Uncategorized February 18, 2010 | 0 Comment

Everyone from Vodafone to Ocado and Cadbury’s are busy chatting about how they are going to get closer to their customers. There are the older style tactics of Market research and suggestion boxes that can still serve that purpose for some brands.

And then there are the new methods. Increasingly brands want to be your friend on facebook, your follower on twitter and the keeper of your data through new schemes like yahoo-nectars loyalty that was launched in the USA 5 years ago, but has recently evolved to have more direct contact with brands including Cadbury’s who signed up earlier this week.

But how do consumers feel about these brands trying to get closer to them? Not always very happy it would seem. Gideon Spanier’s article this week in the Evening Standard highlights that consumers are still likely to view the recent developments in targeting and tracking, as they did with Phorm, negatively. The week also started with a company I was involved in as a teenager, Dubit hitting headline for their controversial use of children to help promote a variety of brands.

So the question is how can brands listen and show understanding of their customers, without being accused of snooping or abusing their position by involving children in the process?

Seth Godin recent blog What’s expected vs. what’s amazing contains one suggestion for overcoming this dilemma. Real life personalisation, where a stranger remembers your name, what you like and what they’ve talked to you about before, even when it was months ago is certainly a powerful tool.  Really it is what targeting is trying to replicate, all be it in a much more controversial manner.
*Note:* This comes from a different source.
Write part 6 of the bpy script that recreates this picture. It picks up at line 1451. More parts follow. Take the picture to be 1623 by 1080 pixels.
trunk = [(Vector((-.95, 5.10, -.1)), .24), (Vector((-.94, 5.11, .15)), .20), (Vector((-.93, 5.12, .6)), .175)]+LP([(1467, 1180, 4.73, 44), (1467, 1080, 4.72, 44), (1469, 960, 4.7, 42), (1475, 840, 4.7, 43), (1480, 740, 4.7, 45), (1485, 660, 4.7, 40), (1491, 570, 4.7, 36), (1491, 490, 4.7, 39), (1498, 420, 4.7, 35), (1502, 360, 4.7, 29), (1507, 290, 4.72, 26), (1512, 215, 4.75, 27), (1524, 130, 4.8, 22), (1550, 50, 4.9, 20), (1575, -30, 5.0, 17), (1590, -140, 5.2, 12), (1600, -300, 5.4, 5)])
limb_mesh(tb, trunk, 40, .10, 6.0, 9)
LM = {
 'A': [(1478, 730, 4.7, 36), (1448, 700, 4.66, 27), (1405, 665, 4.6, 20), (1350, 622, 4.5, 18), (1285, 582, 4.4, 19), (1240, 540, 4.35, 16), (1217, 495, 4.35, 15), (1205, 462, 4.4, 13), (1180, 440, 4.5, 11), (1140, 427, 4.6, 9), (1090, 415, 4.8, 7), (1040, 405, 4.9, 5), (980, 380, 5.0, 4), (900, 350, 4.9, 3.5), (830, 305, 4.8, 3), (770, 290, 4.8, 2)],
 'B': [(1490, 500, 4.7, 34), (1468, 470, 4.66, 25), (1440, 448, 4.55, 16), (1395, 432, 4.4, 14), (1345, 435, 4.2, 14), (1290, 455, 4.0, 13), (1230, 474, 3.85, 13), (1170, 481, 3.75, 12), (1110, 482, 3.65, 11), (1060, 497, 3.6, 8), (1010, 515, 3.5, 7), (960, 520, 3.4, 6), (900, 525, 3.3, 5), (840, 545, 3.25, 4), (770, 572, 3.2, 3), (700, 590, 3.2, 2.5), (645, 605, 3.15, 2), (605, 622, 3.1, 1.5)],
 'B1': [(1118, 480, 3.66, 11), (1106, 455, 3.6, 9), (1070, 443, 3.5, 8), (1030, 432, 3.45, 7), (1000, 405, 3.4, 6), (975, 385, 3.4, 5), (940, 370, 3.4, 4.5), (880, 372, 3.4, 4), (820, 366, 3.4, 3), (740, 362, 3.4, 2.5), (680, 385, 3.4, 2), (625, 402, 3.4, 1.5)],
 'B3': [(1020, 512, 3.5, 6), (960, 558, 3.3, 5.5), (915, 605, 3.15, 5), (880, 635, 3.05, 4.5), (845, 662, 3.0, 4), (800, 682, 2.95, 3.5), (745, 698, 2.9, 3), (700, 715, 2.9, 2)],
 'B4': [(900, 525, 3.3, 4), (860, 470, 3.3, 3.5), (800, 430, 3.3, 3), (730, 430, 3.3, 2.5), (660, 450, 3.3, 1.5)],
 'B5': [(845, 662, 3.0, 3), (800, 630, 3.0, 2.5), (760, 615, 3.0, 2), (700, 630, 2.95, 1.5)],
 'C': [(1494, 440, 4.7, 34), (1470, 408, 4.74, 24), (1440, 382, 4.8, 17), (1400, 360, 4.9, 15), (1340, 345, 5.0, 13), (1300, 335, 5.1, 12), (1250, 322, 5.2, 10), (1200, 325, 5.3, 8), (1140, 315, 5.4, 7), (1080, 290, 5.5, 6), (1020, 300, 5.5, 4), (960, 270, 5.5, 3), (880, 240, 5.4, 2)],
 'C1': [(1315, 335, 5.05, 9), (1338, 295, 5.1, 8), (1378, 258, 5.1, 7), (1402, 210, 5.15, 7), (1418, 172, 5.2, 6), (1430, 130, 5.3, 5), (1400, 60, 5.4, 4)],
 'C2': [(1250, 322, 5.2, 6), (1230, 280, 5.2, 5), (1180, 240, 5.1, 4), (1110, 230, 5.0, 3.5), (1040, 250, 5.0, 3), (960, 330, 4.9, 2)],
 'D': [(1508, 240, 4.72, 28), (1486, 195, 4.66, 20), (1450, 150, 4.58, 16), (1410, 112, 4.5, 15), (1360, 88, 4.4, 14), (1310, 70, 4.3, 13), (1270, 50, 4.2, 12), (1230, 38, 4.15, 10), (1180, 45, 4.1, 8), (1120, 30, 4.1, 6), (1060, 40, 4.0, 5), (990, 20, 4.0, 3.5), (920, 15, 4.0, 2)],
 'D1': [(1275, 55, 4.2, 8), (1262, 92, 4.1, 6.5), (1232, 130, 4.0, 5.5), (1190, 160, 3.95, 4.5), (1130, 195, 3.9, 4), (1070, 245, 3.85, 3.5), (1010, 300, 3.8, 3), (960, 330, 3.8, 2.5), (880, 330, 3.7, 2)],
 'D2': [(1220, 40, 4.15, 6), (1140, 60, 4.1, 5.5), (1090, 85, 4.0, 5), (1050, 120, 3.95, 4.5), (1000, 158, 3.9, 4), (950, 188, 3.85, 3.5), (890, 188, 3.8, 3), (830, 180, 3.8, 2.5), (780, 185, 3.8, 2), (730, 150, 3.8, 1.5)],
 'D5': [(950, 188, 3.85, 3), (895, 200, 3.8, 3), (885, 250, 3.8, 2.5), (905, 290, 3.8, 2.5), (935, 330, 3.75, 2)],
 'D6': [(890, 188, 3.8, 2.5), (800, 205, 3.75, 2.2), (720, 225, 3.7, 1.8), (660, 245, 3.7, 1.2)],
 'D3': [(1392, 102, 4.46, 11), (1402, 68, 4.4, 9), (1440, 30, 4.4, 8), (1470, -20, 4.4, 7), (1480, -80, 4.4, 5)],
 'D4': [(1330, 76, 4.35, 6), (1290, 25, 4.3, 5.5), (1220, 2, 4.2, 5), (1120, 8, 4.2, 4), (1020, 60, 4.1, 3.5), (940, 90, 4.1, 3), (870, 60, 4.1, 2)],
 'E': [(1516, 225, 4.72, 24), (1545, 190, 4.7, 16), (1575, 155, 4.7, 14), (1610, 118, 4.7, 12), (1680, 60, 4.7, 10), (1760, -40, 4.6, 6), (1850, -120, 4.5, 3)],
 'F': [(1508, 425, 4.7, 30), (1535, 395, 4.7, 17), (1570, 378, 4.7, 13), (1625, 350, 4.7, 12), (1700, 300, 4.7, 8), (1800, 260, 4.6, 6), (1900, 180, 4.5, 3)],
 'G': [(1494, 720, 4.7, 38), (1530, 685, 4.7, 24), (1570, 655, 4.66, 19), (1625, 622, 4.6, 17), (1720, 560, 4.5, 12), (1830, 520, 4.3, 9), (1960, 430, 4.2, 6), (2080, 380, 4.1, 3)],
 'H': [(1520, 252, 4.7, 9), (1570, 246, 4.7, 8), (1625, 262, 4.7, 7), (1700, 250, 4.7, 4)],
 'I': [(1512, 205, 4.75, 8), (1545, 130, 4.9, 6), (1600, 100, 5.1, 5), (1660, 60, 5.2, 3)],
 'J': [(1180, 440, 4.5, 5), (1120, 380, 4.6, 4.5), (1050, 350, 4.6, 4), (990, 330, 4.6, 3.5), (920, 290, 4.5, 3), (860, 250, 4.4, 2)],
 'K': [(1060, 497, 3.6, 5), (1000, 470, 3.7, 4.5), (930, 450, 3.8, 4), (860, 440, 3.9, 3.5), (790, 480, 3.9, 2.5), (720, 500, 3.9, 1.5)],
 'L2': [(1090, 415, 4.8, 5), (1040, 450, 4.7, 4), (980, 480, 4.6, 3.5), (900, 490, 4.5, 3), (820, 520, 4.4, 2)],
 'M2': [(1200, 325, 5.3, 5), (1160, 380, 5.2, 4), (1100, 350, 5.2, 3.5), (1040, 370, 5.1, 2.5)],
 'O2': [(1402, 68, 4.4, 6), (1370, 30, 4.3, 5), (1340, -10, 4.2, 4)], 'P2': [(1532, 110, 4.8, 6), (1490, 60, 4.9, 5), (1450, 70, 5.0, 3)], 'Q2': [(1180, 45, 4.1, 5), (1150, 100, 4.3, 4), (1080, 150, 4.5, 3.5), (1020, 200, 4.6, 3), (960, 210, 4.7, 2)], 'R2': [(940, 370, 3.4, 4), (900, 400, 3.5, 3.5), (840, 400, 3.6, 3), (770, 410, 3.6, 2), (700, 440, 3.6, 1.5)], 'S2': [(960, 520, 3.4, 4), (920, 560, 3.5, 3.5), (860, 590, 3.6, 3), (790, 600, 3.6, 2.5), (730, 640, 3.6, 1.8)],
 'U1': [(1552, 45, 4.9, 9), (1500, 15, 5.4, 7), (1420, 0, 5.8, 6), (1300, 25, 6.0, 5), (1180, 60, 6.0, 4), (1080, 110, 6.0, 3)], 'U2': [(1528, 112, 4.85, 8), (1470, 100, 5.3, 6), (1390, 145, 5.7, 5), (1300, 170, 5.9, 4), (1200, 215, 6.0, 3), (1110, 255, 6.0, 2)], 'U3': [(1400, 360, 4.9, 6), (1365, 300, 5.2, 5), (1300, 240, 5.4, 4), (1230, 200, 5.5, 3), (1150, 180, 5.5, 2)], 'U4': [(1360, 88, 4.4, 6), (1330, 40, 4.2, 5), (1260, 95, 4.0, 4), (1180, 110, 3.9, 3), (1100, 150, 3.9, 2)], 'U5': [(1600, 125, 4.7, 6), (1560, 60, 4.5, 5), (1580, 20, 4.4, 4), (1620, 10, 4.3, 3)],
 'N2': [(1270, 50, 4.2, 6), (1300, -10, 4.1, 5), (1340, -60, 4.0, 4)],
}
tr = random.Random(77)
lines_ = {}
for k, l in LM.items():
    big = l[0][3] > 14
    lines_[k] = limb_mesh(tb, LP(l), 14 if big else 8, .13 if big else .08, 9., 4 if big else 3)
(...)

Before you say it, I know this is nothing new. In fact Dale Carnegie, in his popular book How to win friends and influence people, written in the 1930s, advocates this in a number of his principles e.g. “Remember that a persons name is to that person the sweetest sound in any language”. But if you think back to an example of someone doing this to you, I’m sure you’ll agree that level of personalisation, is a brilliant form of flattery and certainly makes you more likely to respond positively. The question is how global brands can replicate this on a massive scale… and without using controversial techniques.